→ EXERCISE GOAL
Repeat the material in full. Keep every line exactly as it is.

→ MATERIAL PROVIDED
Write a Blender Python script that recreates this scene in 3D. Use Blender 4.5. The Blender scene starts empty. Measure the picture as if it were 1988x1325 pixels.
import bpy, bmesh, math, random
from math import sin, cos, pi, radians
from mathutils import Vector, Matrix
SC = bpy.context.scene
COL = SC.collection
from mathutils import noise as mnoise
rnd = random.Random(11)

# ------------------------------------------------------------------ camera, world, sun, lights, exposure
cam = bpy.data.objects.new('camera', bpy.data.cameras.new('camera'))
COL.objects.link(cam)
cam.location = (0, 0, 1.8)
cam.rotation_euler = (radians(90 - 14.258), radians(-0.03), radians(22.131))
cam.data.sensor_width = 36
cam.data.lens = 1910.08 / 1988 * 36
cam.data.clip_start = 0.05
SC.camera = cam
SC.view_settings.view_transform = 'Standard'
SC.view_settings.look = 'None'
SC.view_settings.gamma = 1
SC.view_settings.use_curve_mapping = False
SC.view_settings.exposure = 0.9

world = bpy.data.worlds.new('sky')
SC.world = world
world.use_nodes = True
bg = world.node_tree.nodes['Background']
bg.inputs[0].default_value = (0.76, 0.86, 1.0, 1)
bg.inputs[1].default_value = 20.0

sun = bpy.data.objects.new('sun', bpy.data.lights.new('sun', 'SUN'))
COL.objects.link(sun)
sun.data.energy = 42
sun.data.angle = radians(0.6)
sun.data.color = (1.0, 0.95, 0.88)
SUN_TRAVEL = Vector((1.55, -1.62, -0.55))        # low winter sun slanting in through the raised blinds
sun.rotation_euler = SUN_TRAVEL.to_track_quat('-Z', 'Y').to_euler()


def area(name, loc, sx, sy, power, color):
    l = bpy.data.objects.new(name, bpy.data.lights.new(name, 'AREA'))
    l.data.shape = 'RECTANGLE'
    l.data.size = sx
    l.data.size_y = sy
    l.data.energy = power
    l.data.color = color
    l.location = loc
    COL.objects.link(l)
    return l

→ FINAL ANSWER
Write a Blender Python script that recreates this scene in 3D. Use Blender 4.5. The Blender scene starts empty. Measure the picture as if it were 1988x1325 pixels.
import bpy, bmesh, math, random
from math import sin, cos, pi, radians
from mathutils import Vector, Matrix
SC = bpy.context.scene
COL = SC.collection
from mathutils import noise as mnoise
rnd = random.Random(11)

# ------------------------------------------------------------------ camera, world, sun, lights, exposure
cam = bpy.data.objects.new('camera', bpy.data.cameras.new('camera'))
COL.objects.link(cam)
cam.location = (0, 0, 1.8)
cam.rotation_euler = (radians(90 - 14.258), radians(-0.03), radians(22.131))
cam.data.sensor_width = 36
cam.data.lens = 1910.08 / 1988 * 36
cam.data.clip_start = 0.05
SC.camera = cam
SC.view_settings.view_transform = 'Standard'
SC.view_settings.look = 'None'
SC.view_settings.gamma = 1
SC.view_settings.use_curve_mapping = False
SC.view_settings.exposure = 0.9

world = bpy.data.worlds.new('sky')
SC.world = world
world.use_nodes = True
bg = world.node_tree.nodes['Background']
bg.inputs[0].default_value = (0.76, 0.86, 1.0, 1)
bg.inputs[1].default_value = 20.0

sun = bpy.data.objects.new('sun', bpy.data.lights.new('sun', 'SUN'))
COL.objects.link(sun)
sun.data.energy = 42
sun.data.angle = radians(0.6)
sun.data.color = (1.0, 0.95, 0.88)
SUN_TRAVEL = Vector((1.55, -1.62, -0.55))        # low winter sun slanting in through the raised blinds
sun.rotation_euler = SUN_TRAVEL.to_track_quat('-Z', 'Y').to_euler()


def area(name, loc, sx, sy, power, color):
    l = bpy.data.objects.new(name, bpy.data.lights.new(name, 'AREA'))
    l.data.shape = 'RECTANGLE'
    l.data.size = sx
    l.data.size_y = sy
    l.data.energy = power
    l.data.color = color
    l.location = loc
    COL.objects.link(l)
    return l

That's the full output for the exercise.